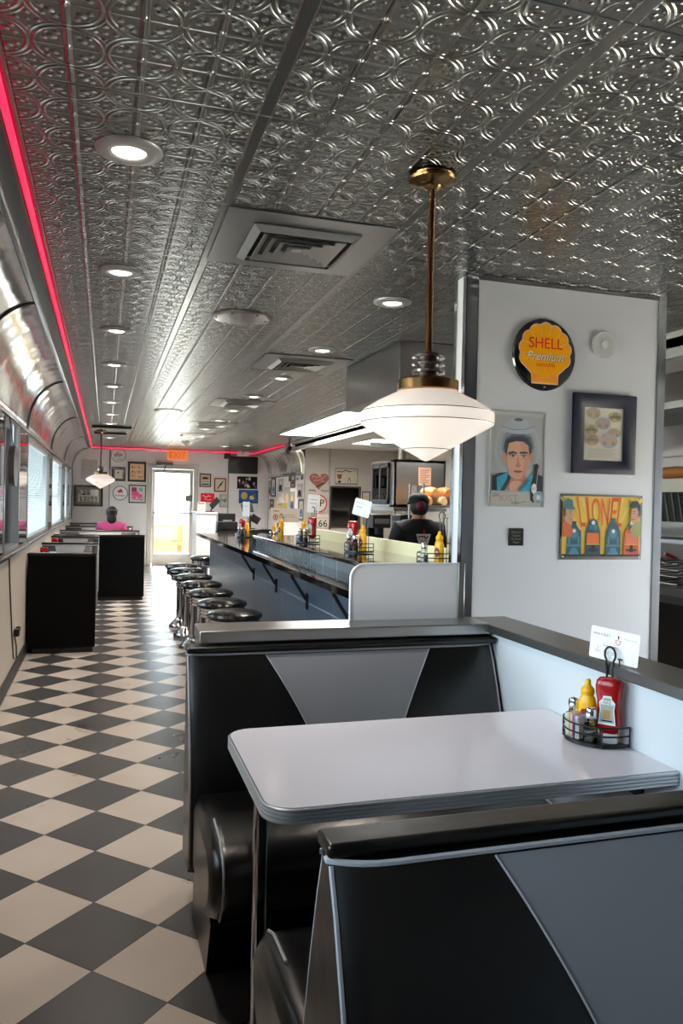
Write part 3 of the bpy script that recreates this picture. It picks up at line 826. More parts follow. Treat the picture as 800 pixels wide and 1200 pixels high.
# ================================================================= stools
def stool():
    r = thing('bar_stool', 'x', 'stool', (0, 0, 0), 0, 'chrome counter stools with black seats')
    b = MB(); b.lathe([(.125, 0), (.13, .008), (.125, .03), (.095, .06), (.065, .085), (.05, .11), (.047, .12)], 28); b.build('base', CHROME, r, world=False)
    b = MB(); b.lathe([(.045, .115), (.045, .60)], 24); b.build('column', CHROME, r, world=False)
    b = MB(); b.lathe([(.05, .575), (.10, .59), (.155, .605), (.165, .612)], 28); b.build('seat_plate', BLACKM, r, world=False)
    b = MB(); pr = []
    for k in range(3): z = .612+.025*k; pr += [(.164, z), (.172, z+.005), (.172, z+.017), (.164, z+.023)]
    b.lathe(pr, 32); b.build('ring_band', CHROME, r, world=False)
    b = MB(); b.lathe([(.165, .684), (.184, .690), (.190, .704), (.182, .72), (.14, .735), (.07, .742), (0, .744)], 32); b.build('seat', mat('stool vinyl', '#0a0a0b', .22), r, world=False)
    return r
SY = [2.12, 2.72, 3.32, 3.97, 4.62, 5.30, 5.98, 6.60]
ORD = ['nearest black stool, half hidden by the low wall cap', 'second stool from the low wall along the counter', 'third stool from the low wall along the counter', 'fourth stool from the low wall along the counter',
       'fifth stool from the low wall along the counter', 'sixth stool from the low wall along the counter', 'seventh stool from the low wall along the counter', 'last stool of the row, nearest the exit door']
s0 = stool()
for i, y in enumerate(SY):
    if i == 0: s0.location = (.875, y, 0); s0['label'] = ORD[0]
    else: dup(s0, (.875, y, 0), .3*i, ORD[i])
dup(s0, (1.30, 7.86, 0), 0, 'stool standing alone around the far end of the counter')

# ================================================================= counter caddies
def counter_caddy(where, x, y, z, rz, items):
    g = 'condiments on the counter'
    wire_caddy('black wire caddy %s' % where, (x, y, z), rz, 'counter caddies')
    for k, (kind, dx, dy) in enumerate(items):
        v = Matrix.Rotation(rz, 3, 'Z') @ Vector((dx, dy, 0)); loc = (x+v.x, y+v.y, z+.011)
        if kind == 'k': ketchup('ketchup bottle in the caddy %s' % where, loc, rz, 'counter ketchup bottles')
        if kind == 'm': mustard('mustard bottle in the caddy %s' % where, loc, rz, 'counter mustard bottles')
        if kind == 's': shaker('salt shaker in the caddy %s' % where, loc, SALT, rz, 'counter shakers')
        if kind == 'p': shaker('pepper shaker in the caddy %s' % where, loc, PEPPER, rz, 'counter shakers')
counter_caddy('nearest the worker, on the raised ledge', 1.66, 2.47, 1.152, rad(-60), [('k', -.054, .014), ('m', .042, .010), ('s', -.04, -.037), ('p', .02, -.042)])
counter_caddy('in the middle of the raised ledge', 1.60, 3.62, 1.152, rad(-60), [('k', .056, .009), ('m', -.042, .010), ('s', -.03, -.040), ('p', .028, -.038)])
counter_caddy('on the low counter beyond the ledge', 1.56, 6.35, 1.06, rad(-60), [('k', -.054, .014), ('m', .042, .010), ('s', -.04, -.037), ('p', .02, -.042)])
counter_caddy('on the low counter close to the far ledge end', 1.72, 5.35, 1.06, rad(-60), [('k', .056, .009), ('m', -.042, .010), ('s', -.03, -.040), ('p', .028, -.038)])
counter_caddy('against the white post at the near ledge end', 1.79, 1.50, 1.152, rad(-60), [('m', .042, .006), ('s', -.03, -.036)])
mustard('short mustard bottle alone at the far ledge end', (1.66, 4.85, 1.152), rad(-60), 'counter mustard bottles')
r, a = card('white menu card above the ketchup nearest the worker', (1.69, 2.47, 1.455), RZ(-40) @ RY(14), .125, .115); a.scribble(-.02, .03, .06, .012, PRINTGRY, 9, 1); a.rect(-.04, .0, -.0, .003, PRINTGRY); a.finish('print', r)
r, a = card('white upright card above the middle ledge caddy', (1.655, 3.62, 1.475), RZ(-20) @ RY(4), .10, .15); a.rect(-.03, .03, .03, .034, PRINTGRY); a.rect(-.03, .02, .0, .004, PRINTGRY); a.rect(.02, .035, -.05, .01, SALT); a.finish('print', r)
r, a = card('thin white card seen edge-on above the far counter caddy', (1.58, 6.35, 1.39), RZ(-62), .13, .17); a.rect(-.03, .03, .03, .034, PRINTGRY); a.finish('print', r)
r, a = card('wide cream card with a red emblem at the far ledge end', (1.81, 5.35, 1.345), RZ(-14) @ RY(1), .30, .145, True); a.ring(-.095, -.025, .018, .026, PRINTRED, 1.15); a.ell(-.095, -.025, .008, .014, PRINTRED); a.rect(-.12, -.06, .035, .043, PRINTRED); a.rect(-.02, .11, -.02, -.017, PRINTGRY); a.rect(.0, .1, .0, .003, PRINTGRY); a.finish('print', r)
r, a = card('yellow card behind the cream card at the far ledge end', (1.785, 5.362, 1.40), RZ(-14), .12, .16); a.rect(-.055, .055, -.075, .075, mat('yellow card', '#ecd48e', .5)); a.rect(-.045, -.01, .05, .056, PRINTRED); a.finish('print', r)
# ================================================================= things on the ceiling
LAMP_DISC = mat('lit lamp lens', '#ffffff', .5, emit='#fff1df', es=9)
TRIMR = mat('downlight trim', '#b5b3b0', .35, .6)
def downlight():
    r = thing('ceiling_downlight', 'x', 'downlight', (0, 0, 0), 0, 'recessed ceiling downlights')
    b = MB(); b.lathe([(.052, -.004), (.06, -.014), (.085, -.012), (.105, -.004), (.106, 0)], 32, cap=False); b.build('trim_ring', TRIMR, r, world=False, sharp=None)
    b = MB(); b.lathe([(0, -.010), (.045, -.009), (.054, -.004)], 24, cap=False); b.build('lens', LAMP_DISC, r, world=False)
    return r
DL = [(.068, y) for y in (.06, 1.44, 2.83, 4.2, 5.5, 6.85, 8.2, 9.55, 12.4)] + [(1.51, y) for y in (1.487, 2.92, 4.3, 5.62, 7.0, 8.3, 9.7, 11.6)] + [(2.75, 12.9), (2.35, 13.4)]  # last two are added to wash the far wall with light
LEFT = ['nearest', 'second', 'third', 'fourth', 'fifth', 'sixth', 'seventh', 'eighth', 'last']
d0 = downlight()
for i, (x, y) in enumerate(DL):
    lab = ('%s downlight of the row along the left neon edge' % LEFT[i]) if i < 9 else ('%s downlight of the row above the counter' % (LEFT+['x'])[i-9]) if i < 17 else ['downlight at the far right ceiling corner, right of its twin', 'downlight at the far right ceiling corner, left of its twin'][i-17]
    if i == 16: lab = 'last downlight of the row above the counter'
    if i == 0: d0.location = (x, y, ZC); d0['label'] = lab
    else: dup(d0, (x, y, ZC), 0, lab)
    l = bpy.data.lights.new('downlight beam', 'SPOT'); l.energy = 42 if y < 9 else 120; l.color = (1, .89, .76); l.spot_size = rad(115); l.spot_blend = .6; l.shadow_soft_size = .05
    o = bpy.data.objects.new('downlight beam', l); COL.objects.link(o); o.location = (x, y, ZC-.03)

PANEL = mat('plain ceiling plate', '#8f908e', .32, 1.0)
LOUV = mat('louvre metal', '#a3a3a1', .35, .9)
DARKIN = mat('dark duct', '#0b0b0b', .7)
def vent():
    r = thing('ceiling_vent', 'x', 'vent', (0, 0, 0), 0, 'square ceiling air vents')
    b = MB(); b.box(-.345, .345, -.345, .345, -.006, -.001); b.build('plate', PANEL, r, world=False, bevel=.002)
    b = MB(); b.box(-.20, .20, -.20, .20, -.0085, -.0065); b.build('duct_opening', DARKIN, r, world=False)
    def ring(h0, h1, z0, z1):
        b = MB(); P = []
        for h, z in ((h0, z0), (h1, z1)): P += [(-h, -h, z), (h, -h, z), (h, h, z), (-h, h, z)]
        Q = [(p[0], p[1], p[2]-.003) for p in P]
        b.add(P+Q, [(0,1,5,4),(1,2,6,5),(2,3,7,6),(3,0,4,7)]+[(8,12,13,9),(9,13,14,10),(10,14,15,11),(11,15,12,8)]+[(0,8,9,1),(1,9,10,2),(2,10,11,3),(3,11,8,0)]+[(4,5,13,12),(5,6,14,13),(6,7,15,14),(7,4,12,15)]); return b
    ring(.225, .195, -.008, -.028).build('outer_frame', LOUV, r, world=False)
    for k in range(4):
        h = .175-.042*k; ring(h, h-.030, -.028, -.011).build('louvre', LOUV, r, world=False)
    b = MB(); b.box(-.022, .022, -.022, .022, -.026, -.020); b.build('centre_plate', LOUV, r, world=False)
    return r
v0 = vent()
for i, (x, y, lab) in enumerate([(.787, .752, 'large square vent in a plain steel plate nearest the camera'), (1.5, 3.55, 'square ceiling vent just left of the steel hood box'), (1.5, 6.3, 'third square ceiling vent above the counter'),
                                 (1.5, 8.95, 'fourth square ceiling vent above the counter'), (1.45, 10.9, 'farthest square ceiling vent above the counter end')]):
    if i == 0: v0.location = (x, y, ZC); v0['label'] = lab
    else: dup(v0, (x, y, ZC), 0, lab)
def speaker_disc(x, y, lab):
    r = thing('ceiling_cover_disc', lab, 'cover disc', (x, y, ZC), 0, 'round steel discs on the ceiling')
    b = MB(); b.lathe([(.0, -.012), (.15, -.011), (.175, -.007), (.182, -.001)], 40, cap=False); b.build('disc', mat('disc steel', '#b0aeab', .3, .9), r, world=False)
    for k in range(6):
        b = MB(); b.sphere((.15*math.cos(k*PI/3), .15*math.sin(k*PI/3), -.0115), .006, 8, 6); b.build('screw', BLACKM, r, world=False)
speaker_disc(.785, 2.16, 'large round steel disc on the ceiling behind the nearest vent')
speaker_disc(.76, 7.4, 'round steel disc on the ceiling far down the room')
t = thing('smoke_detector', 'small white smoke detector on the ceiling near the exit sign', 'smoke detector', (1.48, 12.6, ZC)); b = MB(); b.lathe([(.035, -.055), (.05, -.05), (.055, -.03), (.075, -.025), (.08, 0)], 24); b.build('body', WHITEP, t, world=False); b = MB(); b.lathe([(.0, -.062), (.02, -.06), (.022, -.055)], 16); b.build('sensor', PRINTGRY, t, world=False)
for i, (x0, x1, y) in enumerate(((-.20, .40, 10.02), (-.18, .35, 11.25))):
    t = thing('ceiling_slot_vent', ['black slot vent on the ceiling in front of the far pendant rod', 'black slot vent on the ceiling behind the far pendant rod'][i], 'slot vent', ((x0+x1)/2, y, ZC), 0, 'black slot vents'); b = MB(); b.box(x0, x1, y-.03, y+.03, ZC-.035, ZC-.002); b.build('case', BLACKM, t, bevel=.004); b = MB(); b.box(x0+.02, x1-.02, y-.008, y+.008, ZC-.0365, ZC-.0352); b.build('slot', DARKIN, t)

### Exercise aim
In the material above, tally every line with the string "wide" in it, then give that number alone.

### Right answer
2